To clarify (I am more-or-less copying my response to a Reddit post on this one).
Personally I am waiting to see how the situation evolves. We aren't up-to-date on Audacity, so even if they had shipped a new Audacity release with telemetry, which they haven't, we wouldn't have it at the moment. Not going to jump to any random forks regardless. The system they implemented for disabling it at built-time would be satisfactory (you can disable networking entirely, telemetry specifically, crash reporting, etc).
Personally, I am not anti-telemetry, but it needs to serve a clear purpose on how it is going to enable the product or service to actually improve over time. In the case of Firefox, it is even less of a concern given how open the data is via their telemetry dashboard and they have a clearer policy on exactly what data is used, when it is used, how long it is used for, where it goes, etc. via https://support.mozilla.org/en-US/kb/telemetry-clientid
With both Firefox and Visual Studio Code, telemetry reporting can be trivially disabled by the end user.
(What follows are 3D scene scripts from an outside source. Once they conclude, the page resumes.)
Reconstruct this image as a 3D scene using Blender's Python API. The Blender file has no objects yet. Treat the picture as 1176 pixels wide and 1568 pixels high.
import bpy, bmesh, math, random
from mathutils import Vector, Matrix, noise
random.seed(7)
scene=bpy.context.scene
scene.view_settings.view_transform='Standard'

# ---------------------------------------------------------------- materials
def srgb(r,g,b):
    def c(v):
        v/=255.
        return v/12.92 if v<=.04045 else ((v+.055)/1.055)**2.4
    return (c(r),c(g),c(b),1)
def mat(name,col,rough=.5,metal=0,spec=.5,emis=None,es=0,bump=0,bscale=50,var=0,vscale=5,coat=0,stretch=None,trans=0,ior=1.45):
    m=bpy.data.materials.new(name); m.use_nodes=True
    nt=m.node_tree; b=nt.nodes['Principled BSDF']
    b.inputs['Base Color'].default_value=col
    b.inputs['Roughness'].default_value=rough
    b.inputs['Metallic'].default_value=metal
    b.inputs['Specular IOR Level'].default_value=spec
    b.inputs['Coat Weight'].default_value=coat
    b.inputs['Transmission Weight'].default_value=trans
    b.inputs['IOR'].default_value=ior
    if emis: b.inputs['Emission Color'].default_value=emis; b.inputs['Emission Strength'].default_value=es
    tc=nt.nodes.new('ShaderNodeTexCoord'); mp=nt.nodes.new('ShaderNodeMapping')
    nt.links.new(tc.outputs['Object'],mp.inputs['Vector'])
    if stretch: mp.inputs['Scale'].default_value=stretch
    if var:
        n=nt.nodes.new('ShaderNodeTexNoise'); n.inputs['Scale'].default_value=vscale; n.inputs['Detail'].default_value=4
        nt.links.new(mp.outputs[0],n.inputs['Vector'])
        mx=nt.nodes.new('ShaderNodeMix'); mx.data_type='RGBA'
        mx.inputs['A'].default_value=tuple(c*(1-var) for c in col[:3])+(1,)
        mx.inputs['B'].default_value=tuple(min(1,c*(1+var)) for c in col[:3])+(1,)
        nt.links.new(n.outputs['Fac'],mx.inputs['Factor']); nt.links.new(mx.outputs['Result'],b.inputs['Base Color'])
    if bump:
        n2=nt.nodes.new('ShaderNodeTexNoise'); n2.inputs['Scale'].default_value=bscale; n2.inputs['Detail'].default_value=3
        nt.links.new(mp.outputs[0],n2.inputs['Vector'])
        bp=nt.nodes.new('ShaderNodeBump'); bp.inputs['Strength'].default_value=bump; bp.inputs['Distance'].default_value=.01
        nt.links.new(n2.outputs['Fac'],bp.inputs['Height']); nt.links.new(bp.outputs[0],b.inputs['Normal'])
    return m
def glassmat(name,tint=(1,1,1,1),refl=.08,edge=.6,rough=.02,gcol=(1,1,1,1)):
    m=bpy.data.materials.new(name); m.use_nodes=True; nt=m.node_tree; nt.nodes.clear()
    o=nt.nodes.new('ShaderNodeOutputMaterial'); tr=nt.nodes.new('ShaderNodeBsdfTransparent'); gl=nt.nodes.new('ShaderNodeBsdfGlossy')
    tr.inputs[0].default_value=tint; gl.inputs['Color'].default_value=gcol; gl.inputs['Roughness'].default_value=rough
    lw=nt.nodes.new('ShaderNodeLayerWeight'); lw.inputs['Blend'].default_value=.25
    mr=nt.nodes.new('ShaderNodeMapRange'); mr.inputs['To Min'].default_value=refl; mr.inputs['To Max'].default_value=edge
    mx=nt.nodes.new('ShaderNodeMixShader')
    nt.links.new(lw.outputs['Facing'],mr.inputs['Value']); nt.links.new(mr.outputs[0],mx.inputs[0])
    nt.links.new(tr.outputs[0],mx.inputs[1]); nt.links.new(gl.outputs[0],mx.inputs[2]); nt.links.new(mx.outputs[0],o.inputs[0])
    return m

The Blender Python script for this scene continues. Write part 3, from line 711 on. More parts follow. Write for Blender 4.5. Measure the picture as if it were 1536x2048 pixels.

It isn't something we need to disable at build-time. The data Audacity is collecting, based on their Privacy Policy, is not inherently harmful. The name of the operating system, the version of it, your CPU, error messages / crash reports, and what country you are from is hardly identifiable information.
However, from a technical perspective, there is absolutely no reason why they need to retain your I.P. address in a hashed form or otherwise. Especially for a year. You can trivially use the I.P. address to determine the country of the user via the open Maxmind database and discard it after. You can disable access logs on your web server so you aren't even collecting the I.P. address by virtue of any logging of requests the Audacity client is submitting. The I.P. address is not required for crash reports, the country is not relevant to that. So really it is "we want to know how many users we have and the geographical distribution of them", which is fine.
Related to age-restriction, this is just them attempting to waive liability for any incidental data they collect. It just would not be a problem if they did not implement the telemetry in the manner they did in the first place.
In regards to @Girtablulu's post, we will update Audacity at some point. The problem with Audacity is primarily related to its currently attempts to use its own wxwidgets. This can be trivially disabled per this patch, however there are other problems related to their system lib detection and rpath that haven't been resolved yet, switch to more of their own vendored in libs like sqlite, etc. and thus introducing 3.x would likely introduce regressions unless we took care to actively resolve those issues when updating the package. Doing that takes time and hasn't been a pressing concern seeing as Audacity as it stands works just fine.